My own list is as follows:

1. Learn the new bike: My 925 was much longer and much slower in turning. I want to get past the point where I throw myself from my bike on the new rig.

2. Wrong Side Shooting: Over the bars, past the BB – just anything on my non mallet side. I want to get at least a little better at controlling the ball when it isn’t on my dominant side.

3. Passing: I think 89% of bike polo needs to work on this. Call me crazy. Or cray cray if you like. I want to be able to pass without thinking and pass quickly.

4. One Timer Shots: When I first started playing I was advised by the polo elders to trap the ball then shoot. While this is good advice, it isn’t good advice to keep using. It’s good for about 6 months and then you should drop it. Quick shots is where it’s at and what I kinda suck at right now. I don’t want people on the bench during pickup to cheer like crazy when I make a goal off a one-timer. I want them to just take it for granted.

 

And I think those 4 are enough for the winter, don’t you?

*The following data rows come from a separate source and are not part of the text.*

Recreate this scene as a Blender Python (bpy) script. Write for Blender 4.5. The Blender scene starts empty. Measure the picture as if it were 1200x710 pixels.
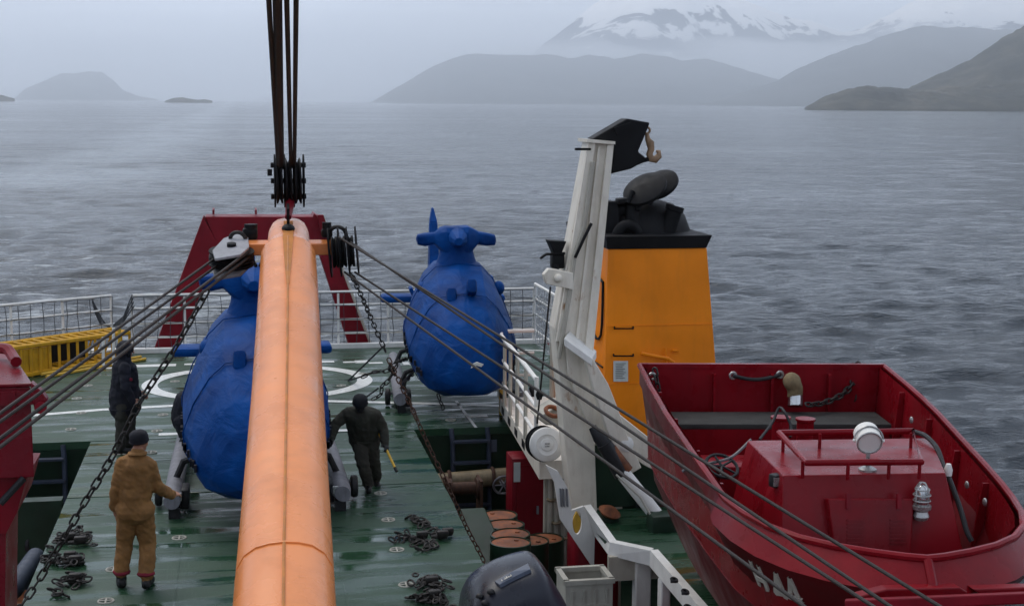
import bpy, bmesh, math, random
import numpy as np
from mathutils import Vector, Matrix, noise as mnoise
from mathutils.bvhtree import BVHTree
random.seed(7); rng = np.random.default_rng(7)
C = bpy.context.scene.collection
sc = bpy.context.scene
R = math.radians

# ------------------------------------------------------------------ camera, world, sun, exposure
CAMH = 5.25; FPX = 1666.7; YAW = R(10.9); PIT = R(8.02); ROLL = R(-0.43)
_fw = np.array([math.sin(YAW)*math.cos(PIT), math.cos(YAW)*math.cos(PIT), -math.sin(PIT)])
_rt = np.array([math.cos(YAW), -math.sin(YAW), 0.0]); _up = np.cross(_rt, _fw)
_c, _s = math.cos(ROLL), math.sin(ROLL)
_r2 = _rt*_c - _up*_s; _u2 = _up*_c + _rt*_s
ORIGIN = np.array([0.0, 0.0, CAMH])
cam = bpy.data.cameras.new('camera'); camo = bpy.data.objects.new('camera', cam); C.objects.link(camo)
cam.sensor_width = 36; cam.lens = FPX/1200*36; cam.clip_start = 0.1; cam.clip_end = 90000
camo.matrix_world = Matrix(((_r2[0], _u2[0], -_fw[0], 0), (_r2[1], _u2[1], -_fw[1], 0), (_r2[2], _u2[2], -_fw[2], CAMH), (0, 0, 0, 1)))
sc.camera = camo

SUN_EL, SUN_AZ = R(58), R(330)          # soft sun high ahead of the viewer, through the overcast
world = bpy.data.worlds.new('World'); sc.world = world; world.use_nodes = True
def build_world():
    nt = world.node_tree; nt.nodes.clear(); n = nt.nodes; l = nt.links
    out = n.new('ShaderNodeOutputWorld'); bg = n.new('ShaderNodeBackground'); bg.inputs[1].default_value = 0.1
    l.new(bg.outputs[0], out.inputs[0])
    sky = n.new('ShaderNodeTexSky'); sky.sky_type = 'NISHITA'; sky.sun_disc = False
    sky.sun_elevation = SUN_EL; sky.sun_rotation = SUN_AZ; sky.air_density = 1.5; sky.dust_density = 3
    tc = n.new('ShaderNodeTexCoord'); sep = n.new('ShaderNodeSeparateXYZ'); l.new(tc.outputs['Generated'], sep.inputs[0])
    mr = n.new('ShaderNodeMapRange'); l.new(sep.outputs[2], mr.inputs[0])
    mr.inputs[1].default_value = 0.0; mr.inputs[2].default_value = 1.0; mr.inputs[3].default_value = 0; mr.inputs[4].default_value = 1
    mix = n.new('ShaderNodeMix'); mix.data_type = 'RGBA'; l.new(mr.outputs[0], mix.inputs[0])
    mix.inputs[6].default_value = (8.4, 9.5, 11.6, 1); mix.inputs[7].default_value = (5.6, 6.2, 7.4, 1)
    mp = n.new('ShaderNodeMapping'); mp.inputs['Scale'].default_value = (1.6, 1.6, 9); l.new(tc.outputs['Generated'], mp.inputs[0])
    nz = n.new('ShaderNodeTexNoise'); nz.inputs['Scale'].default_value = 2.2; nz.inputs['Detail'].default_value = 5; nz.inputs['Roughness'].default_value = .5
    l.new(mp.outputs[0], nz.inputs[0])
    r2 = n.new('ShaderNodeMapRange'); l.new(nz.outputs[0], r2.inputs[0])
    r2.inputs[1].default_value = .3; r2.inputs[2].default_value = .7; r2.inputs[3].default_value = .86; r2.inputs[4].default_value = 1.16
    mul = n.new('ShaderNodeVectorMath'); mul.operation = 'SCALE'; l.new(mix.outputs[2], mul.inputs[0]); l.new(r2.outputs[0], mul.inputs[3])
    m2 = n.new('ShaderNodeMix'); m2.data_type = 'RGBA'; m2.inputs[0].default_value = .12
    l.new(mul.outputs[0], m2.inputs[6]); l.new(sky.outputs[0], m2.inputs[7]); l.new(m2.outputs[2], bg.inputs[0])
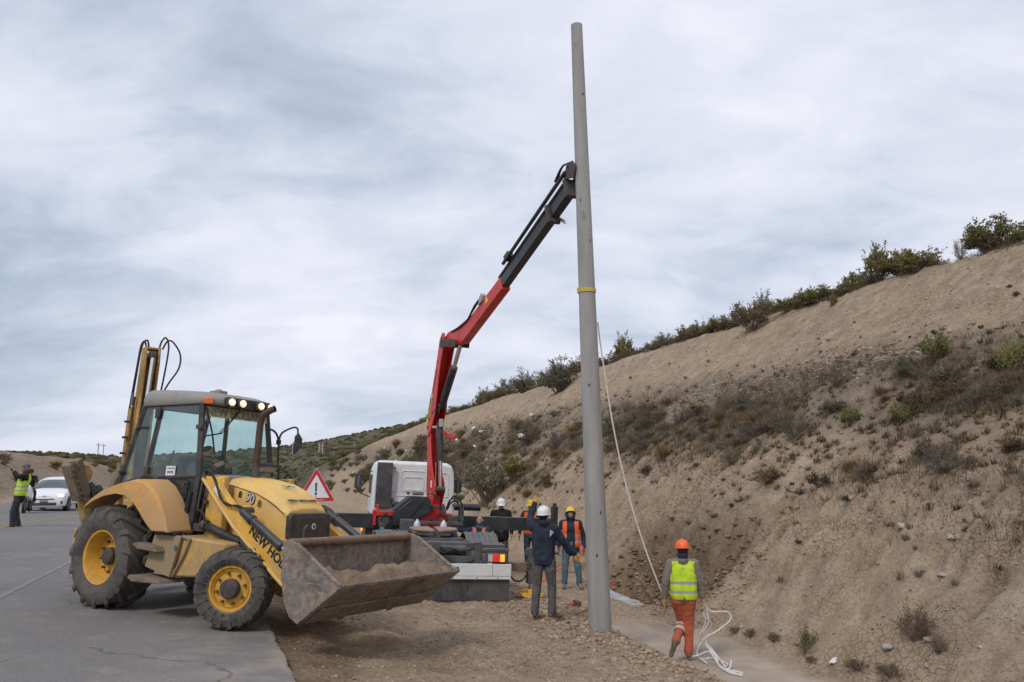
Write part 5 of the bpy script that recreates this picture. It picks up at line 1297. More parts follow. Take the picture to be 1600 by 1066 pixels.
def make_pole():
    root = empty('concrete_pole', pole_at(-.52)[0], (0, 0, 0), 'tall tapering grey concrete pole being set upright beside the ditch', 'pole')
    b = MB(); P = []; R = []
    for i in range(25):
        z = -.9 + (9.53 + .9) * i / 24; p, r = pole_at(z); P.append(p - root.location); R.append(r)
    b.tube(P, R, 40, caps=False)
    q = len(b.v); p, r = pole_at(9.53); p -= root.location
    ring = [(p.x + k * math.cos(a), p.y + k * math.sin(a), p.z - dz) for k, dz in ((r - .03, 0), (r - .035, .25)) for a in [2 * math.pi * i / 40 for i in range(40)]]
    b.add(ring, [])
    for i in range(40):
        j = (i + 1) % 40
        b.f.append((24 * 40 + i, 24 * 40 + j, q + j, q + i)); b.m.append(0)
        b.f.append((q + i, q + j, q + 40 + j, q + 40 + i)); b.m.append(0)
    b.f.append(tuple(q + 40 + i for i in range(40))); b.m.append(0)
    b.build('shaft', 'concrete', root, auto=40)
    s = MB(); p, r = pole_at(4.77); p = p.copy() - root.location; 
    s.lathe([(r + .004, -.035), (r + .013, -.03), (r + .013, .03), (r + .004, .035)], c=(p.x, p.y, p.z), axis='z', seg=36); s.box((p.x - r - .012, p.y - .03, p.z + .005), (.03, .05, .085))
    st = s.build('lifting_strap', 'strap_yellow', None); 
    st.location = root.location; setp(st, 'yellow webbing strap wound round the concrete pole', 'strap')
    for (dx, z) in ((.05, 8.2), (-.06, 6.3), (.07, 5.6), (-.04, 3.2), (.06, 1.2), (-.02, .55)):
        pp, rr_ = pole_at(z); k = MB(); y = -math.sqrt(max(rr_ ** 2 - dx ** 2, 0)) - .001
        k.sphere((pp.x + dx - root.location.x, pp.y + y - root.location.y, z - root.location.z), (.016, .004, .03), 8, 5); k.build('surface_pit', 'hub_dark', root)
make_pole()

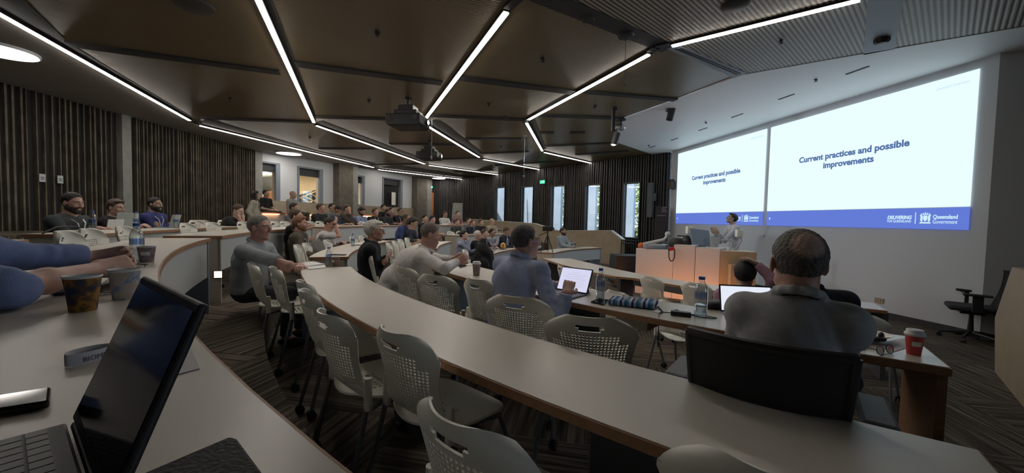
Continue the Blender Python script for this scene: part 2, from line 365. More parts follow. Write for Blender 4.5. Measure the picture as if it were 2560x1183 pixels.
for i, (s0, s1, za, zb) in enumerate(ops):
    mm = MB(); c = WA + WDv * ((s0 + s1) / 2)
    for q0, q1, a, b in ((s0 - .05, s0, za - .05, zb + .05), (s1, s1 + .05, za - .05, zb + .05), (s0, s1, za - .05, za), (s0, s1, zb, zb + .05)):
        mm.obox(WA + WDv * ((q0 + q1) / 2) - WN * .01 + Vector((0, 0, (a + b) / 2)), WDv * (q1 - q0) / 2, WN * .07, (0, 0, (b - a) / 2))
    fr = structure(mm.build('window_%d' % (i + 1), M['black']))
    mm = MB(); mm.obox(c + WN * .06 + Vector((0, 0, (za + zb) / 2)), WDv * (s1 - s0) / 2, WN * .004, (0, 0, (zb - za) / 2)); mm.build('pane', M['glass'], fr)
# back walls: plaster wall with internal windows, end wall with timber door
B0 = P(634, 384, HC); B0 = Vector((wl, B0.y * wl / B0.x if False else 16.0, 0)); B0.y = ray(636, 384).y / ray(636, 384).x * wl
B1 = P(1066, 447, HC); B1 = Vector((B1.x, B1.y, 0)); BD = (B1 - B0).normalized(); BN = Vector((-BD.y, BD.x, 0));
if BN.y < 0: BN = -BN
iw = ((652, 690, 408, 505), (745, 799, 422, 509), (876, 905, 440, 512), (957, 1001, 448, 519)); iops = []
for (x0, x1, y0, y1) in iw:
    a = PW(x0, y0, B0, BD); b = PW(x1, y0, B0, BD); lo = PW((x0 + x1) / 2, y1, B0, BD)
    iops.append(((Vector((a.x, a.y, 0)) - B0).length, (Vector((b.x, b.y, 0)) - B0).length, lo.z, (a.z + b.z) / 2))
wall('wall_back', B0, B1, 0, HC, M['plaster_w'], iops, th=.25, out=BN)
M['frame'] = mat('window_frame_grey', (.20, .23, .27), .5)
for i, (s0, s1, za, zb) in enumerate(iops):
    mm = MB()
    for q0, q1, a, b in ((s0 - .04, s0 + .03, za - .05, zb + .05), (s1 - .04, s1 + .14, za - .05, zb + .05), (s0, s1, za - .05, za + .02), (s0, s1, zb - .02, zb + .05)):
        mm.obox(B0 + BD * ((q0 + q1) / 2) - BN * .0 + Vector((0, 0, (a + b) / 2)), BD * (q1 - q0) / 2, BN * .06, (0, 0, (b - a) / 2))
    fr = structure(mm.build('window_%d' % (i + 6), M['frame']))
    mm = MB(); mm.obox(B0 + BD * ((s0 + s1) / 2) + BN * .09 + Vector((0, 0, zb - .17)), BD * (s1 - s0) / 2, BN * .02, (0, 0, .17)); mm.build('blind', M['dark'], fr)
    mm = MB(); mm.obox(B0 + BD * ((s0 + s1) / 2) + BN * .12 + Vector((0, 0, (za + zb) / 2)), BD * (s1 - s0) / 2, BN * .004, (0, 0, (zb - za) / 2)); mm.build('pane', M['glass'], fr)
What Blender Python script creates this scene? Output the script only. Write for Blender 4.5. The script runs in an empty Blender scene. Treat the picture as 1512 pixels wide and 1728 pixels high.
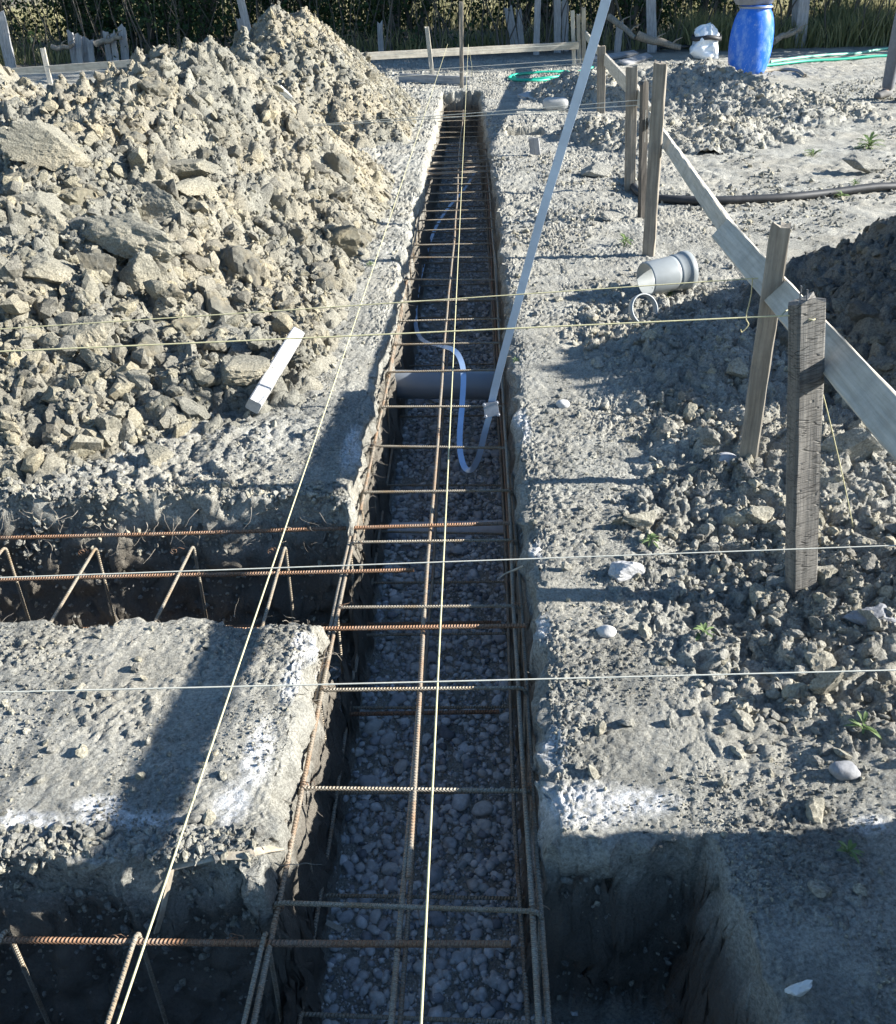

Do You Practice Bike Polo?

This isn’t a post for the new players nor is it for the old heads. It’s a post for the slightly used bike polo player: do you practice? Like – at all?

I find myself at an interesting crossroads – I no longer feel the drive to practice bike polo as much as I had when I first started playing (read: practice was pushing the ball ahead of me without crashing into a road sign or a fence), but am acutely aware that there are skills I never picked up. I can hold my own when it comes to moving the ball and getting around folks (and shooting, and goal tending, and making fun of people when I’m not playing), but I am cognizant of my weaknesses.

I feel like there are very few players in Lancaster United who spend hours practicing their bike polo mojo on days that we aren’t playing. I know Karl does, and I know Yeager has in the past, but I don’t know of many others.

This isn’t such a good thing, I think. All sports, no matter how supercool/underground/hipster fueled, require practice and constant skill building. Learning during pick up is great (and yes, that is a form of practice if you want to get down to it), but pickup doesn’t allow you to drill on your weaknesses nor practice new techniques effectively.

So how can you implement a practice regimen?

Give yourself 30 minutes a day. Instead of surfing around on the worldwide interwebs or trying to teach your cat how to use the toilet (he already knows, he just hates you), give yourself a half hour to specifically work on your weaknesses. Are you great at shooting on goal? Super! Now do something you’re horrible at. Do it for 30 minutes straight so you can do it without thinking in a game. Do it so much that you start worrying whether you remember how to shoot anymore.

Get tips from the elders. Sometimes you don’t know what you are bad at – and that’s ok, chum. Find some players on your team who you look up to and ask them what they think you could strengthen. Chances are they’ll have a good idea of what you’re good and bad at, and can point you in the direction needed to strengthen your game. Even if you think you’re the cock of the walk, listening to what others see as your downfalls is a useful exercise.

Set a goal, and follow up on it. It’s hard enough to dedicate yourself to the ambiguity of “practice”,  so do yourself a favor and set some goals. Make them realistic, too. Something like “be better than Horse” isn’t really an achievable goal, as there are a lot of factors that would go into that effort. Instead, set goals like “block 4 out of 5 shots while in goal” or “move the ball through my frame while going up court more effectively.”

Setting goals also gives you the chance to achieve something in your practice, and—God forbid—recognize that you’re getting better.

So do you mid-range players keep practice on the agenda, and how?